----- Supplied records -----

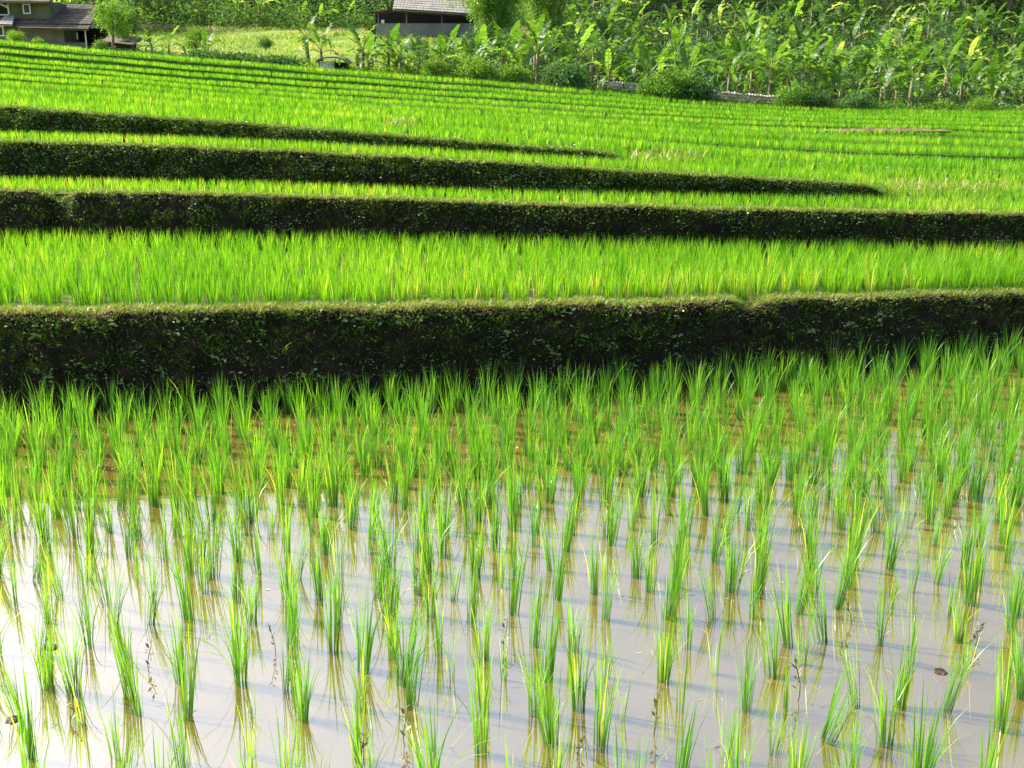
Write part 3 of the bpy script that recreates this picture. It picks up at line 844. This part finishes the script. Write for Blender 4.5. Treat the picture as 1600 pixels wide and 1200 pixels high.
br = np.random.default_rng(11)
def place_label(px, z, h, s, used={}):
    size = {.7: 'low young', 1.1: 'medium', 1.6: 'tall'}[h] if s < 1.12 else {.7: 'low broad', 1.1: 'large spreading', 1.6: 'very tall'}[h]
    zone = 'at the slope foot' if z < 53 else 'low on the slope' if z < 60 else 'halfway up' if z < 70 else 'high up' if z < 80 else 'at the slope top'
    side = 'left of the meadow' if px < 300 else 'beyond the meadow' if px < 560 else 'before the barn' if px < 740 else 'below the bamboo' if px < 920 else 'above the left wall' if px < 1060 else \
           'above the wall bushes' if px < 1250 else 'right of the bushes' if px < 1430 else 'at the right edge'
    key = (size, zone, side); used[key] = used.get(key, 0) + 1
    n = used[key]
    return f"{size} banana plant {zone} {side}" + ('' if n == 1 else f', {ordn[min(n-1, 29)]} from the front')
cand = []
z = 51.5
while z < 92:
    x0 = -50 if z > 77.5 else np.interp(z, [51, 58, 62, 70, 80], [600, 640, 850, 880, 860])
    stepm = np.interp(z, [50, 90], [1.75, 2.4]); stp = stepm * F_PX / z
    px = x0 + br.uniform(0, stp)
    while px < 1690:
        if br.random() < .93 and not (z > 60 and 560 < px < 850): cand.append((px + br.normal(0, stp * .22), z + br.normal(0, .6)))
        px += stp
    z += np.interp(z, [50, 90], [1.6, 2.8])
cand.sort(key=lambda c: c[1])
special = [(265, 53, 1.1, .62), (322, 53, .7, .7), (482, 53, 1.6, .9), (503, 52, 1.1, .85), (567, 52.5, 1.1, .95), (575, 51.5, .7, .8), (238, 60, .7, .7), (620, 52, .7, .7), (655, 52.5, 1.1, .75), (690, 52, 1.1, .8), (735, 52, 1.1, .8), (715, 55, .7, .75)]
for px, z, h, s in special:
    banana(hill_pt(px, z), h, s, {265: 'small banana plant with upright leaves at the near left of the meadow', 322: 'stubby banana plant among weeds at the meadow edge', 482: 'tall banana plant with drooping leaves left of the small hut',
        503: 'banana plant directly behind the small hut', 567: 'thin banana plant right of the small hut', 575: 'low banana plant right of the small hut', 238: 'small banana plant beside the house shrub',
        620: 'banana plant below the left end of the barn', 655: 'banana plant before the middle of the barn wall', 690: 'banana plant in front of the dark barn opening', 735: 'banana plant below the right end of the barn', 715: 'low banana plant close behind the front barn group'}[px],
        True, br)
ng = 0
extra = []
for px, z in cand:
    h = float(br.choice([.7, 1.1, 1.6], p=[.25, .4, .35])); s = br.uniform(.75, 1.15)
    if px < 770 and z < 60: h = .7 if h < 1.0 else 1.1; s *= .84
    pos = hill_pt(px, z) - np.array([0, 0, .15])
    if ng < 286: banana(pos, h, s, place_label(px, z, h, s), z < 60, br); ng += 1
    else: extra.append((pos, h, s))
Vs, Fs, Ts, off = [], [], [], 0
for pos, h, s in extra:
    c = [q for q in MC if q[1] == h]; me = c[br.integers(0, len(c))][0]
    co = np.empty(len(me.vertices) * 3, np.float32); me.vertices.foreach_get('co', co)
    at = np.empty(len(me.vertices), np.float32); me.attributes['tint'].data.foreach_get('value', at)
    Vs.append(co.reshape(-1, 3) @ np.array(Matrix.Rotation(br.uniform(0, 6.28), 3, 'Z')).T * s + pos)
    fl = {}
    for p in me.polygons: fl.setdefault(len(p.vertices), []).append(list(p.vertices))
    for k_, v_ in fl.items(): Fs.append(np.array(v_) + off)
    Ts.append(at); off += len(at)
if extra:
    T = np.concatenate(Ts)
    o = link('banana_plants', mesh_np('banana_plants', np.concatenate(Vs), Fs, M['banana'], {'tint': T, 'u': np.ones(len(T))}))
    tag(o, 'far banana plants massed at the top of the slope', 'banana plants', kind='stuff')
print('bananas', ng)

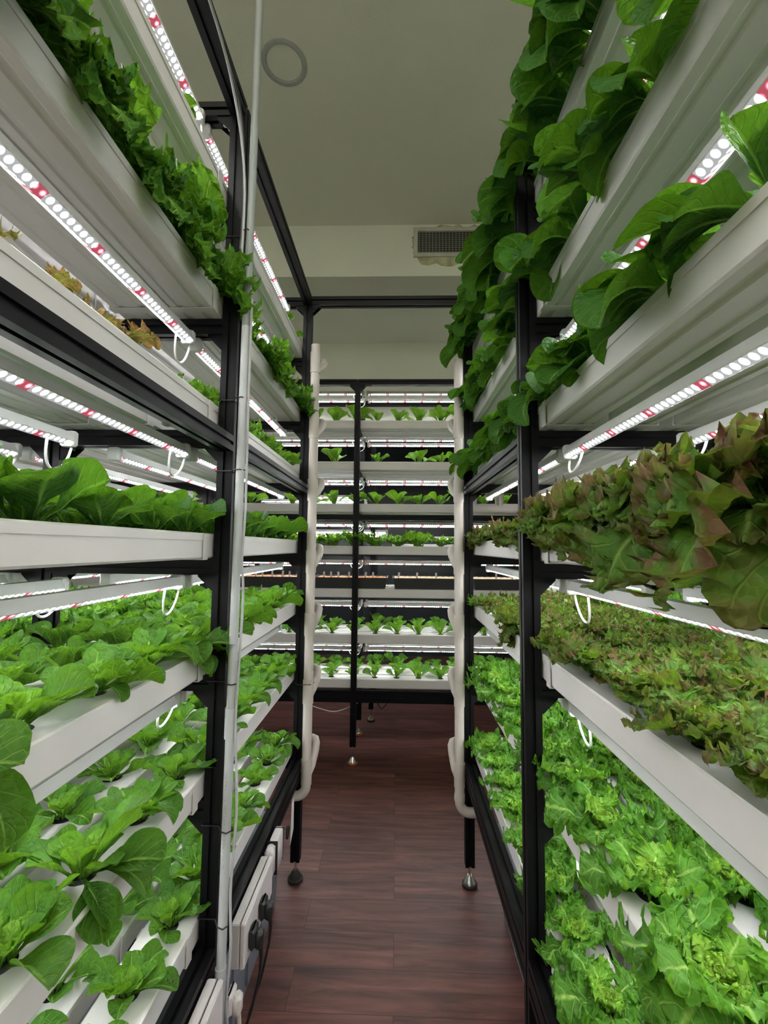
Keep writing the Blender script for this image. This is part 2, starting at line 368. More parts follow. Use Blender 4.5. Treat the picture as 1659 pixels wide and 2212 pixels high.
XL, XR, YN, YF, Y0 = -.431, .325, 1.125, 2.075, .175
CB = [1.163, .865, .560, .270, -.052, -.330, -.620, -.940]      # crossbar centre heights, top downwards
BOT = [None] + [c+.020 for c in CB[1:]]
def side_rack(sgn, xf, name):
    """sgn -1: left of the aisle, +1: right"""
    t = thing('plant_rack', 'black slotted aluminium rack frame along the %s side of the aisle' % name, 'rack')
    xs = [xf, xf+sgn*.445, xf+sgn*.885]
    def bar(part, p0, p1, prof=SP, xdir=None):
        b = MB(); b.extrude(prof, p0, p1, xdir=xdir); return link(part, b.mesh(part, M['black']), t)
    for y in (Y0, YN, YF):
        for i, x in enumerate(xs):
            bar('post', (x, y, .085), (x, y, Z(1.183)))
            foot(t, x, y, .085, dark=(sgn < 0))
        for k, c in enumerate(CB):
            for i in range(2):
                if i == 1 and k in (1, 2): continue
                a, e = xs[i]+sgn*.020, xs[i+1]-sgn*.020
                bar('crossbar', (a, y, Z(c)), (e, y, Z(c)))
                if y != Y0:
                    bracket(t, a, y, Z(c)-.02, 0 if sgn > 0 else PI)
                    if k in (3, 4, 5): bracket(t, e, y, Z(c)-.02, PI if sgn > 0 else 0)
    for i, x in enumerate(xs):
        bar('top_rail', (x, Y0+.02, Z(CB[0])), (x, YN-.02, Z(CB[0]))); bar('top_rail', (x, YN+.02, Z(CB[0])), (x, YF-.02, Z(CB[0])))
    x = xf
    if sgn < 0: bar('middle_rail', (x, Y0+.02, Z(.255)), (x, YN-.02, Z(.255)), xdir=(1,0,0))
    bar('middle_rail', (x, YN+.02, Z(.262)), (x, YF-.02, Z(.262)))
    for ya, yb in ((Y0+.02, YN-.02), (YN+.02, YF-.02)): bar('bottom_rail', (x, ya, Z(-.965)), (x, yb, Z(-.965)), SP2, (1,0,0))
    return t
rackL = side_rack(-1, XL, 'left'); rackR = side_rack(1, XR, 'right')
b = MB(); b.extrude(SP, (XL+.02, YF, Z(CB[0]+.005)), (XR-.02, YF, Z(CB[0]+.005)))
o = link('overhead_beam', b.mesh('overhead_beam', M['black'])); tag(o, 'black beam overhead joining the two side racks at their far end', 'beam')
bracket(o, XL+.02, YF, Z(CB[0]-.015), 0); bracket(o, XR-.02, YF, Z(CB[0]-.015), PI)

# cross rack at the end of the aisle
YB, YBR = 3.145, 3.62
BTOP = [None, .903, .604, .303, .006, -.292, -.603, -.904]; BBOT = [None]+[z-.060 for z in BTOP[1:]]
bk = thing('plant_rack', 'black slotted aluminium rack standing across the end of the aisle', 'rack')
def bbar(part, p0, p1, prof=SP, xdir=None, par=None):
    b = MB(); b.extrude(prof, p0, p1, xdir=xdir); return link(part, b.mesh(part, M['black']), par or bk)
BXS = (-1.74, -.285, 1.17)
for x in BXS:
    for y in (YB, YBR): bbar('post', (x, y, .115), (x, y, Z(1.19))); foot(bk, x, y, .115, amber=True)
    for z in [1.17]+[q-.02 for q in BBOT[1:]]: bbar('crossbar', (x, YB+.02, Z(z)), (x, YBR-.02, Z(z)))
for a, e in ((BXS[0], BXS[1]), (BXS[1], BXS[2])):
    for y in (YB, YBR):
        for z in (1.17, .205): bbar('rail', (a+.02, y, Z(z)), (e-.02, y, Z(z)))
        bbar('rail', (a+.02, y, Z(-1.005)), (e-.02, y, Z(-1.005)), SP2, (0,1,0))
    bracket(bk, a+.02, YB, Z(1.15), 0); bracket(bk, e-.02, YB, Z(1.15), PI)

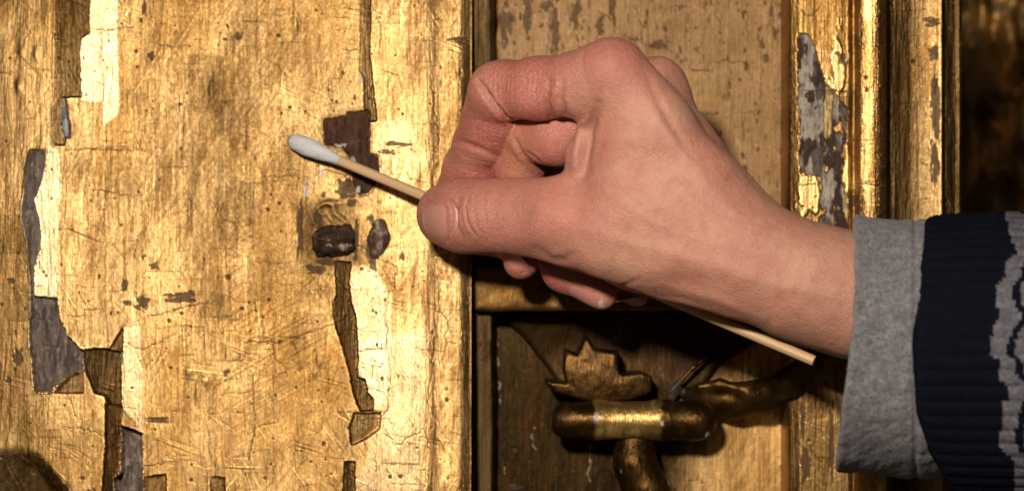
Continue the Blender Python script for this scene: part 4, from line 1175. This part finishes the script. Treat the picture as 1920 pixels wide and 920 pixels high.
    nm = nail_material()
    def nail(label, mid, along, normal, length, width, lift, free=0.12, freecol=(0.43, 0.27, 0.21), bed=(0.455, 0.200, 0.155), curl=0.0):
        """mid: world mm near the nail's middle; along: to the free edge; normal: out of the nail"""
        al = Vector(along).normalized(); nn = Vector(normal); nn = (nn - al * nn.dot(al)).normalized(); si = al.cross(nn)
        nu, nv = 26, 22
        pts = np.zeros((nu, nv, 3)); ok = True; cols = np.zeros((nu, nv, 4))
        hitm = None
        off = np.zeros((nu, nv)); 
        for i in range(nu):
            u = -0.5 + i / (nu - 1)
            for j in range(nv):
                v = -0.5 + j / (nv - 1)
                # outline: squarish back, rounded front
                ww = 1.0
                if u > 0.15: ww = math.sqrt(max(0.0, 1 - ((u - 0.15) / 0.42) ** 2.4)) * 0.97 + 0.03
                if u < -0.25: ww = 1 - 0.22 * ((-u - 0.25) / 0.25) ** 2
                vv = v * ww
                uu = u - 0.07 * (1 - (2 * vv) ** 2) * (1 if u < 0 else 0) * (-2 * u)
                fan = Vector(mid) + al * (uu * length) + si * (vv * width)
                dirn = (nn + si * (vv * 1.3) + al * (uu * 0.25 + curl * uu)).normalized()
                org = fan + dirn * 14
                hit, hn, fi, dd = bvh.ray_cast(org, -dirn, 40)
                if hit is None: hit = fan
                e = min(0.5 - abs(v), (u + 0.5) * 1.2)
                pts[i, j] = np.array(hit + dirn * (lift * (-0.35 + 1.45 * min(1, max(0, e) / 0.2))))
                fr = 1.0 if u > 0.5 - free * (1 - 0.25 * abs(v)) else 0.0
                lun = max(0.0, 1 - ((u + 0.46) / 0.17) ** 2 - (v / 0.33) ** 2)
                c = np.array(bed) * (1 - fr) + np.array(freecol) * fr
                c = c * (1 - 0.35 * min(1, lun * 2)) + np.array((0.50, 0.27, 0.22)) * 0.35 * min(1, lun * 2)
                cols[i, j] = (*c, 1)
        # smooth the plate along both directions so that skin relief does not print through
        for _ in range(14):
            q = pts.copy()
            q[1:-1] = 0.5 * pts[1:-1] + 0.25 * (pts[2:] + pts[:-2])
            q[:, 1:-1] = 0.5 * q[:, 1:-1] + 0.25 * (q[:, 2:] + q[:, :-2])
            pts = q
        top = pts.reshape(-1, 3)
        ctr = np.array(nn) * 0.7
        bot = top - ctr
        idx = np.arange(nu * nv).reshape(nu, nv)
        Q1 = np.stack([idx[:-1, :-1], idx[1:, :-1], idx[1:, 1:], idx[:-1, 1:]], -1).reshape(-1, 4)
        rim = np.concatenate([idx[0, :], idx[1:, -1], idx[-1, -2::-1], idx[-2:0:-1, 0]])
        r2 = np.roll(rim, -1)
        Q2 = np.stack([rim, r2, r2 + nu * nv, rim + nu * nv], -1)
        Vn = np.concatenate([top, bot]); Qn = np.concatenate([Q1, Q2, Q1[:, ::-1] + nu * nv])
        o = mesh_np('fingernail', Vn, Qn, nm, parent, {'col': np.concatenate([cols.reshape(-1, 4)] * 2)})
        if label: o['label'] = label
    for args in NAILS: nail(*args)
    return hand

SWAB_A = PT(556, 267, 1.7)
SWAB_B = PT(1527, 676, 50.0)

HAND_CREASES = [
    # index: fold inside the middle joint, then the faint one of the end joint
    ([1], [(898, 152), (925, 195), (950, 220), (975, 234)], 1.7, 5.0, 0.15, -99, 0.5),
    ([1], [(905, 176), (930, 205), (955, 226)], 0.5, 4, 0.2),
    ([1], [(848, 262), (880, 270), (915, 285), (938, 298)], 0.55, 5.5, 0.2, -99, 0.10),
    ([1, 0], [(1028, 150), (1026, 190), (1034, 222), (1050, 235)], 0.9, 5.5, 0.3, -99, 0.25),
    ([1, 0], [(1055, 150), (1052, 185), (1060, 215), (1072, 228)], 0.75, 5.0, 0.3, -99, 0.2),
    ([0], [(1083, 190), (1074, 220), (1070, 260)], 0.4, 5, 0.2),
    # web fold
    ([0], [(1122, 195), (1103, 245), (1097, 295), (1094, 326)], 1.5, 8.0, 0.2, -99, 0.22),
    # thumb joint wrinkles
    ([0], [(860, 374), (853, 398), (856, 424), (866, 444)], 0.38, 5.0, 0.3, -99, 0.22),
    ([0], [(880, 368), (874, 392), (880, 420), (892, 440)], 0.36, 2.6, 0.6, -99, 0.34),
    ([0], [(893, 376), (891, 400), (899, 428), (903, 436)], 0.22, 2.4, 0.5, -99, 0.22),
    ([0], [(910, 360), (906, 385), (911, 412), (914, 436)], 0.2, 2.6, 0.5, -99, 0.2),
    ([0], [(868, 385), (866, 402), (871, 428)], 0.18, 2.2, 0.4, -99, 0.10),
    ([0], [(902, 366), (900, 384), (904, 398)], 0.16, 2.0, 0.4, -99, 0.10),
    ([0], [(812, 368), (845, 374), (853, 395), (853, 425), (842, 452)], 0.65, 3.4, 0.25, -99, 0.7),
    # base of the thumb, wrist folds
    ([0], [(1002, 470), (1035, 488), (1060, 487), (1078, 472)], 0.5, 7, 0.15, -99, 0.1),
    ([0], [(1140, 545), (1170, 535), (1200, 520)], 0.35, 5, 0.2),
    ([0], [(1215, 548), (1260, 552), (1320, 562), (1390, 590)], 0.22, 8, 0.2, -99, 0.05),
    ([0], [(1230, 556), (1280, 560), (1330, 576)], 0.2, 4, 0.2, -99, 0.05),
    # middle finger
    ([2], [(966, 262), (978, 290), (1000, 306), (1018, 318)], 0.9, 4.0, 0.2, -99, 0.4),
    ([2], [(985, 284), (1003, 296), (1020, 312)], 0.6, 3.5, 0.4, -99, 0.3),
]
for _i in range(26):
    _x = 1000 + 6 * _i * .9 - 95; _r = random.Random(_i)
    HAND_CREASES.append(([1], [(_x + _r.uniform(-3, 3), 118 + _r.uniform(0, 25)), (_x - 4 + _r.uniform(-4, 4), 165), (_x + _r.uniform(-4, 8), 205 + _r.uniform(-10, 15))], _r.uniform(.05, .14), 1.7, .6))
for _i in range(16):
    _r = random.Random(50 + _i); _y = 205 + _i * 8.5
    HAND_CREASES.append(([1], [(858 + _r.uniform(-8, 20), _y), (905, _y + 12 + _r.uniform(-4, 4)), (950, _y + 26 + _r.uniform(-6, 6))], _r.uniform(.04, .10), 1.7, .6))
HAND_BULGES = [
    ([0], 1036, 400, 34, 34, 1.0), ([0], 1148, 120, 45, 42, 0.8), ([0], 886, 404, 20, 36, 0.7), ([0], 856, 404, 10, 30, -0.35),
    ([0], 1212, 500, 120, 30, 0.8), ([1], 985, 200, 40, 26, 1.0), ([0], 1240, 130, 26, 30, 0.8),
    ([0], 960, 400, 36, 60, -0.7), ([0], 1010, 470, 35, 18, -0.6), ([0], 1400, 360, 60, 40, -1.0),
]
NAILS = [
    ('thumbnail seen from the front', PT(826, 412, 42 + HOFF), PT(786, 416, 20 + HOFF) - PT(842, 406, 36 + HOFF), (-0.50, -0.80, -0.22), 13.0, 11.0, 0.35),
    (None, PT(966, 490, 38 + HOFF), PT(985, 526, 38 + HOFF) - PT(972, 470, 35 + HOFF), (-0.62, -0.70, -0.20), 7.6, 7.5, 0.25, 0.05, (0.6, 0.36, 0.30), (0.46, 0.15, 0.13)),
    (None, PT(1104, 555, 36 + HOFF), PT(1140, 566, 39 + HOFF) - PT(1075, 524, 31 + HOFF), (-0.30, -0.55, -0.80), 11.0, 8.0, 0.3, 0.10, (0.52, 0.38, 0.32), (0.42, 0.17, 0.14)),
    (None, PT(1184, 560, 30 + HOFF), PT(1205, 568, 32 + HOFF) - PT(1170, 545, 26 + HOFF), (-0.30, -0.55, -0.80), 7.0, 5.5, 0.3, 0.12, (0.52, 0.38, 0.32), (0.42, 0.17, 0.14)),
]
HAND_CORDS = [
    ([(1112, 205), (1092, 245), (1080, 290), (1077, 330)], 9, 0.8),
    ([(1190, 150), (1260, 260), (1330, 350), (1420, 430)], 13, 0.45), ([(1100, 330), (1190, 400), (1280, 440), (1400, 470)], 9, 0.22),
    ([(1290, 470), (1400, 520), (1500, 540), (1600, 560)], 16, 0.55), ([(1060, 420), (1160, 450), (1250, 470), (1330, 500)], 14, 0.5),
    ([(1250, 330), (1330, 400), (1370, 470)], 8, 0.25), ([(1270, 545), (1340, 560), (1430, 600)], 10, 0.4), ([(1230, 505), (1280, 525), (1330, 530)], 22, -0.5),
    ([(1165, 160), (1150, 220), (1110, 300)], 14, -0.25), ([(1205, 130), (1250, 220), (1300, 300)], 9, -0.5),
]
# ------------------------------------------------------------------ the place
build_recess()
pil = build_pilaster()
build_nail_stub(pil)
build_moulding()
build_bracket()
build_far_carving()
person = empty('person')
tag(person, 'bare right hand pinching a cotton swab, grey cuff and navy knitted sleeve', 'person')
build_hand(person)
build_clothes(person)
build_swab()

-----

__Objective__: Filter the entries above down to the lines containing the word "This".

__Response below__:
Write part 3 of the bpy script that recreates this picture. It picks up at line 844. This part finishes the script. Write for Blender 4.5. Treat the picture as 1600 pixels wide and 1200 pixels high.
Keep writing the Blender script for this image. This is part 2, starting at line 368. More parts follow. Use Blender 4.5. Treat the picture as 1659 pixels wide and 2212 pixels high.
Continue the Blender Python script for this scene: part 4, from line 1175. This part finishes the script. Treat the picture as 1920 pixels wide and 920 pixels high.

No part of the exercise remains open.